>>
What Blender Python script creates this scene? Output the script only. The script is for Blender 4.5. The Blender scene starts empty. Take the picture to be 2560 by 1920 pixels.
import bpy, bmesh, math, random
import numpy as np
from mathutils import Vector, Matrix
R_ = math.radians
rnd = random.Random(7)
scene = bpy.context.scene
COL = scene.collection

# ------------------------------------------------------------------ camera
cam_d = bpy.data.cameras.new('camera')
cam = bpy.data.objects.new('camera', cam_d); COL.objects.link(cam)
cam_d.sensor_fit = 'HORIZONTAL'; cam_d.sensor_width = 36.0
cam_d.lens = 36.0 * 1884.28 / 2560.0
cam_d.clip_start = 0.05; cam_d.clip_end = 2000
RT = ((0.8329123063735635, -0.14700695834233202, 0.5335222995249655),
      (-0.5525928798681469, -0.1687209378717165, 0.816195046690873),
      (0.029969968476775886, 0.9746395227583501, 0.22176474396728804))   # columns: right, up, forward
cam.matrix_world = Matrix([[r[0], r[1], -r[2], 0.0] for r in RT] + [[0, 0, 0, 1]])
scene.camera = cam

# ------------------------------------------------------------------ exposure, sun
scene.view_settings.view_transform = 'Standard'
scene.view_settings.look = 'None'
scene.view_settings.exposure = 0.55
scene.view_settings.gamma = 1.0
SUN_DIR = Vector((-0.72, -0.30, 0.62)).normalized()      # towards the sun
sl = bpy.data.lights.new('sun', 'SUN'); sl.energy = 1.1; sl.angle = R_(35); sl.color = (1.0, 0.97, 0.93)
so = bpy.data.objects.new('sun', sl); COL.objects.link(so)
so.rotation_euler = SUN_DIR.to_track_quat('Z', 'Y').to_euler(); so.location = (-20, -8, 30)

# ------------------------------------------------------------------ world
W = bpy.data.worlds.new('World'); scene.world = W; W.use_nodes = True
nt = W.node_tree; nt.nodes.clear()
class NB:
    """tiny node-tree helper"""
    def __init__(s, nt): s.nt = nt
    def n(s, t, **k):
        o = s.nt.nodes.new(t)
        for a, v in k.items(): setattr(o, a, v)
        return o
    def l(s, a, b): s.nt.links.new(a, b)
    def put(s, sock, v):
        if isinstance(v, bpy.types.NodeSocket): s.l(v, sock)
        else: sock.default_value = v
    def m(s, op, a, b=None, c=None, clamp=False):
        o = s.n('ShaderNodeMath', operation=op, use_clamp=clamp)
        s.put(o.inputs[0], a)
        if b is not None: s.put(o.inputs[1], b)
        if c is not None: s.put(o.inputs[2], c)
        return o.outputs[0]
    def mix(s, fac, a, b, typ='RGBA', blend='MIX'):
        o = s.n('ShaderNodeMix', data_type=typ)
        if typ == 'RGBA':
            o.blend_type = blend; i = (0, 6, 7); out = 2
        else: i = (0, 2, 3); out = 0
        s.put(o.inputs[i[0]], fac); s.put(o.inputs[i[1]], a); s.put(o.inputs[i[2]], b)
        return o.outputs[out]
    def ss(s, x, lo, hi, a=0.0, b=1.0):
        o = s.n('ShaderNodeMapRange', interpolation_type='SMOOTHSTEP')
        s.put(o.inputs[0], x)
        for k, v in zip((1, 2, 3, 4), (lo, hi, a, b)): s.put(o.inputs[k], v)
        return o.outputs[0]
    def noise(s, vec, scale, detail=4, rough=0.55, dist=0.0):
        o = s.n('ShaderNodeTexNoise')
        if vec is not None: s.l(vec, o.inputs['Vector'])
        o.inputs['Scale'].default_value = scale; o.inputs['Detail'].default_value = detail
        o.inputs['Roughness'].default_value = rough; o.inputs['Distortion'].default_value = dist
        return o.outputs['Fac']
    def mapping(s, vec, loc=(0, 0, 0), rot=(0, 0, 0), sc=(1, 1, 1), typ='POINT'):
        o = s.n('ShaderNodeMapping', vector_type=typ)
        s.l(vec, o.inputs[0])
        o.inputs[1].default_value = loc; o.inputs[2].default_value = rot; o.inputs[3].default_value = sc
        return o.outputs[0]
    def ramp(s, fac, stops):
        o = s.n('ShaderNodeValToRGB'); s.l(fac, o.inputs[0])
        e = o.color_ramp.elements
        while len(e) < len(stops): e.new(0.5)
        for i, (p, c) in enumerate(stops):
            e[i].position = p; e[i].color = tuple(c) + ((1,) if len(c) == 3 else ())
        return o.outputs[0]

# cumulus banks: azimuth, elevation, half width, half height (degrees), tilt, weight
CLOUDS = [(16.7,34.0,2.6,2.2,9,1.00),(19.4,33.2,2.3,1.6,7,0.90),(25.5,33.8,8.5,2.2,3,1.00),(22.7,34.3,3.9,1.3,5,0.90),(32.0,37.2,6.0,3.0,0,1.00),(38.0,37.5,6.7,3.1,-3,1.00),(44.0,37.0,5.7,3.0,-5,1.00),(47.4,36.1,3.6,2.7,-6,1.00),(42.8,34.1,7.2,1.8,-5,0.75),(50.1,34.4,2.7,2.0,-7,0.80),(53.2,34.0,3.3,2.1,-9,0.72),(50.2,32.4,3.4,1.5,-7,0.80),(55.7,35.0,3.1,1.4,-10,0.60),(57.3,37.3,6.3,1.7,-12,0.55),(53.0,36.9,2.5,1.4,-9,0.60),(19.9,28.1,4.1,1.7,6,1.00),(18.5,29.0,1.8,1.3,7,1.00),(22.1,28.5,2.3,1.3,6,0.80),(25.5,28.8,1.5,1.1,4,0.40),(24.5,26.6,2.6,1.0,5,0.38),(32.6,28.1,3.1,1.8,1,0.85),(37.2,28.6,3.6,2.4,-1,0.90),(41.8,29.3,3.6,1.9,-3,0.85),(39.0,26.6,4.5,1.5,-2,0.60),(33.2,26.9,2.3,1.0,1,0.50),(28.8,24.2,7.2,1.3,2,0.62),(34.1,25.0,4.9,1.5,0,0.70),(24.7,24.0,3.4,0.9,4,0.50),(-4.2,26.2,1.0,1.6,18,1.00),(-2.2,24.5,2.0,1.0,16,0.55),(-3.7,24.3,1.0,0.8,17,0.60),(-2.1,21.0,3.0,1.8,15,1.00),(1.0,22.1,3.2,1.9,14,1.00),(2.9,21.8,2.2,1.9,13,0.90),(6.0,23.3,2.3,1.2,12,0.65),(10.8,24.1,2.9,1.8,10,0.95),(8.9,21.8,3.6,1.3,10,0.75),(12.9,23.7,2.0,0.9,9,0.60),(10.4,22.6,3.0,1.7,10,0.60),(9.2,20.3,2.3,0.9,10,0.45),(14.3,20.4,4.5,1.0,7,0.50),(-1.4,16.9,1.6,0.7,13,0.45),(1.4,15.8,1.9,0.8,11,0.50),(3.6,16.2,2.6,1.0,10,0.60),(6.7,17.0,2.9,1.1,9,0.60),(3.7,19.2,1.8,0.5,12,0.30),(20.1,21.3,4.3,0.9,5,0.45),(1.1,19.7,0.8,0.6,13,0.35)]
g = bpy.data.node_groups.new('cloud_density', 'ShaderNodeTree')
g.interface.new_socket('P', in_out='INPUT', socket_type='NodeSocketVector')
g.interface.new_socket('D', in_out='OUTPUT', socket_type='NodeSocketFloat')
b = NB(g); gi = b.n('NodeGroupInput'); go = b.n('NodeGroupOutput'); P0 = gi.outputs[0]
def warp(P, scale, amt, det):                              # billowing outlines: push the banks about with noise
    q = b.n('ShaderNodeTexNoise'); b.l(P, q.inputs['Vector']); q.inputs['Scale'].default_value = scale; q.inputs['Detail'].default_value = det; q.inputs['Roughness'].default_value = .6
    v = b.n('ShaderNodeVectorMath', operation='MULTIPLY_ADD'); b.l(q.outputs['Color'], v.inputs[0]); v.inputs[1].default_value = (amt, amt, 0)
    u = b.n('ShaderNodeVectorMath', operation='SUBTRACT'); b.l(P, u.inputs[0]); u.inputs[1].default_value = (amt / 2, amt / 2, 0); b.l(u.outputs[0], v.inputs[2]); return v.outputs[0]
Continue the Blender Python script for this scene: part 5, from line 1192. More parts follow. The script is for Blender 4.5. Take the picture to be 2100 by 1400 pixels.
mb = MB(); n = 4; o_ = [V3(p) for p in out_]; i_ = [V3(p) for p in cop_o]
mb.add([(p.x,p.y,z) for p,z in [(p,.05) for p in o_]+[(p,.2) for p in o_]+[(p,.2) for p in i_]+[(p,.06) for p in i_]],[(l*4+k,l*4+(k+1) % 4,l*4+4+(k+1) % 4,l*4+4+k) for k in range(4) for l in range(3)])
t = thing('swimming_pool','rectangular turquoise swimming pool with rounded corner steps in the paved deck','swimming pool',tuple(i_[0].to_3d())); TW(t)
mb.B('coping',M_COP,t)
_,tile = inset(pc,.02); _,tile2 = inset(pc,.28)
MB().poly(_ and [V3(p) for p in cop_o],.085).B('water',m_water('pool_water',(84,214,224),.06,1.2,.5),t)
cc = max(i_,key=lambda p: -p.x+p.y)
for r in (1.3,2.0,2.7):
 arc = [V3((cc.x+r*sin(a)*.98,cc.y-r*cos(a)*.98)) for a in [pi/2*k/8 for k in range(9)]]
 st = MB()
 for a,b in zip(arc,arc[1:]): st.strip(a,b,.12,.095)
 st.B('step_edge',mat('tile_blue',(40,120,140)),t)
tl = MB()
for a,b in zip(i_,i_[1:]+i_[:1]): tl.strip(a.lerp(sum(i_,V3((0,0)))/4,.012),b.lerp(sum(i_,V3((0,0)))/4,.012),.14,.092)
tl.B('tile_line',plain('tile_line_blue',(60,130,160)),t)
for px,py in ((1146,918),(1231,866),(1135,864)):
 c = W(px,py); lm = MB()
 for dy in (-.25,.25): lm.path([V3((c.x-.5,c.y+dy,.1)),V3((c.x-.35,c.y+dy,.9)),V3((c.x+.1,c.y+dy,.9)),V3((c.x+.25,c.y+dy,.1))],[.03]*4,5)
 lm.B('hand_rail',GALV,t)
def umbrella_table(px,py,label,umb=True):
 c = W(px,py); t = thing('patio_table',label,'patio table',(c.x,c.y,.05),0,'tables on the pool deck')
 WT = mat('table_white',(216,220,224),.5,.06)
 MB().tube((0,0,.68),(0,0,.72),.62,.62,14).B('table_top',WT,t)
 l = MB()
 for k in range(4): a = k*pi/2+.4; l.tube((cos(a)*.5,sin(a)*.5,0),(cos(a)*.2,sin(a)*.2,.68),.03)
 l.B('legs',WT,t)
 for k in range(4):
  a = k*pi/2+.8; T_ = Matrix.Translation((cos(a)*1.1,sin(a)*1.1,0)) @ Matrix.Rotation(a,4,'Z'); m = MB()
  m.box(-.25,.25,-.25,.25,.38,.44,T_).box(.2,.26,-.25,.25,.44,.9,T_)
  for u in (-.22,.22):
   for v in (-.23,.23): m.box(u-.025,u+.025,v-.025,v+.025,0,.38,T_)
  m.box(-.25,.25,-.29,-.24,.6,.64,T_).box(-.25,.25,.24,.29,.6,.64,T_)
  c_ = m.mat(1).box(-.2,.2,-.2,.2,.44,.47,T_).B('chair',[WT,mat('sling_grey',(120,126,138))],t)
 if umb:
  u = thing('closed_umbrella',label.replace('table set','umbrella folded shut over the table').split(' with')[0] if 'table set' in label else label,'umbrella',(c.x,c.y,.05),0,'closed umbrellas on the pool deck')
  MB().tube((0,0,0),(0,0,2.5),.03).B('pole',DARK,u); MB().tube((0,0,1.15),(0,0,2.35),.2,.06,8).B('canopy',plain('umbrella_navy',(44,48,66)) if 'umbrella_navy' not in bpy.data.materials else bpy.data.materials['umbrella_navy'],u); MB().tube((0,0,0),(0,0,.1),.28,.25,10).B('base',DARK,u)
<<
TASK DESCRIPTION -
Scan the records above for the string "scene", then select every line that holds it.

REPLY -
What Blender Python script creates this scene? Output the script only. The script is for Blender 4.5. The Blender scene starts empty. Take the picture to be 2560 by 1920 pixels.
scene = bpy.context.scene
COL = scene.collection
scene.camera = cam
scene.view_settings.view_transform = 'Standard'
scene.view_settings.look = 'None'
scene.view_settings.exposure = 0.55
scene.view_settings.gamma = 1.0
W = bpy.data.worlds.new('World'); scene.world = W; W.use_nodes = True
Continue the Blender Python script for this scene: part 5, from line 1192. More parts follow. The script is for Blender 4.5. Take the picture to be 2100 by 1400 pixels.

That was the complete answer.